__SHORT TASK__.
Repeat exactly what appears from the opening line of the listing to the line with "scene=bpy.context.scene", inclusive.

### SUPPLIED INFORMATION ###

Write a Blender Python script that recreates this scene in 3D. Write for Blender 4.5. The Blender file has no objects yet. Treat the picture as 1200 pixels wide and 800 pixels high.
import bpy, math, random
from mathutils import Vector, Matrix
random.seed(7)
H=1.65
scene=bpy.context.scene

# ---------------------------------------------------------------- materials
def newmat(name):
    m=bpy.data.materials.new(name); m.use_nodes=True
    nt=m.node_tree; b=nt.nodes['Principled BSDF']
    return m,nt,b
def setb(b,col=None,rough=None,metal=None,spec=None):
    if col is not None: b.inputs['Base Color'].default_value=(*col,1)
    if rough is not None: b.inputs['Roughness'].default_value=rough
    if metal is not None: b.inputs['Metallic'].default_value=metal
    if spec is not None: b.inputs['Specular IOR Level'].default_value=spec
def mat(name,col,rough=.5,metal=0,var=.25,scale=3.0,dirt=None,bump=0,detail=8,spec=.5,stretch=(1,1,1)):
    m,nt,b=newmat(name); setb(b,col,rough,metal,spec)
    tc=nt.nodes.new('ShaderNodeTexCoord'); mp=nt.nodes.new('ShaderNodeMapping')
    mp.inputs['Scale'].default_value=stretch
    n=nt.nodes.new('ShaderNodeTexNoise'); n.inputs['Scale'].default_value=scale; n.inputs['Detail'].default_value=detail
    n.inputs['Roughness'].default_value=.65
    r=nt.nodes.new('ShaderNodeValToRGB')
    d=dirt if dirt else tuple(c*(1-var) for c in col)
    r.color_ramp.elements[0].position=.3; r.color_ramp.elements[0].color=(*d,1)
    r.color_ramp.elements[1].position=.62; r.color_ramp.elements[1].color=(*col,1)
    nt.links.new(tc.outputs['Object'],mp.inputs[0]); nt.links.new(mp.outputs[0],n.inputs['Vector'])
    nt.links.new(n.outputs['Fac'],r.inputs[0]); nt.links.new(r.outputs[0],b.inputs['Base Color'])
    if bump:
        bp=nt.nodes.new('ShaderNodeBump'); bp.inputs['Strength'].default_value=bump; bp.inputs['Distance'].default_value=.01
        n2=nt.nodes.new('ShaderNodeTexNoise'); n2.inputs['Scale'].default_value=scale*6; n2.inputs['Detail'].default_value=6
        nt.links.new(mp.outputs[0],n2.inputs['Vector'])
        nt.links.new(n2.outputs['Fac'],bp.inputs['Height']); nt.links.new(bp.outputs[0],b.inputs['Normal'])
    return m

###

__WRITTEN RESPONSE__.
Write a Blender Python script that recreates this scene in 3D. Write for Blender 4.5. The Blender file has no objects yet. Treat the picture as 1200 pixels wide and 800 pixels high.
import bpy, math, random
from mathutils import Vector, Matrix
random.seed(7)
H=1.65
scene=bpy.context.scene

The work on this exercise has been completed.